U.S. Gets More Asian Air Pollution Than Thought
July 20, 2005Air pollution blows across the Pacific Ocean from Asia to North America far more regularly than was previously thought, says a new UC Davis study. The findings are likely to affect attempts to clear hazy skies over much of the U.S. and to understand how growing Asian air pollution will influence global climate change.
"Occasional, large-scale Asian dust storms had led us to believe that this pollution traveled east in infrequent, discrete events," said UC Davis atmospheric scientist Steve Cliff. "As it turns out, Asian pollution, particularly in the Sierra-Cascade range and elsewhere in the American West, is the rule, not the exception."
That may make it hard to meet air-quality goals set by the federal Clean Air Act, Cliff said. "Assuming Asia continues to develop as predicted, with commensurate energy needs from combustion, we will continue to increase our 'background' haze in the U.S," he said.
It also may change the prevailing notions of long-range aerosol transport, which are used by scientists trying to predict climate change using computer models, he said.
The lead author on the new study is Tony VanCuren, an atmospheric scientist at UC Davis and the California Air Resources Board. The co-authors are Cliff; Michael Jimenez-Cruz, a former UC Davis student and now a researcher at the Advanced Light Source at Lawrence Berkeley National Laboratory; and Kevin Perry, a former UC Davis postdoctoral scholar, who is now an assistant professor of meteorology at the University of Utah.

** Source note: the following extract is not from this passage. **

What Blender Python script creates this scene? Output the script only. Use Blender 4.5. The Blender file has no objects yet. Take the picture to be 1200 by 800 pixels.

The study appeared in a recent issue of the Journal of Geophysical Research. It was based on air samples collected and analyzed during the 2002 Intercontinental Transport and Chemical Transformation experiment (ITCT 2K2), sponsored by the U.S. National Oceanic and Atmospheric Administration (NOAA).
That experiment used innovative air-sampling machines developed by UC Davis' DELTA research group (for Detection and Evaluation of Long-Range Transport of Aerosols). The new samplers allow researchers to collect airborne particles continuously and to analyze them in short time steps and over multiple size ranges. That made it possible to do the new analysis, which resolves relationships between pollutants and weather in much greater detail.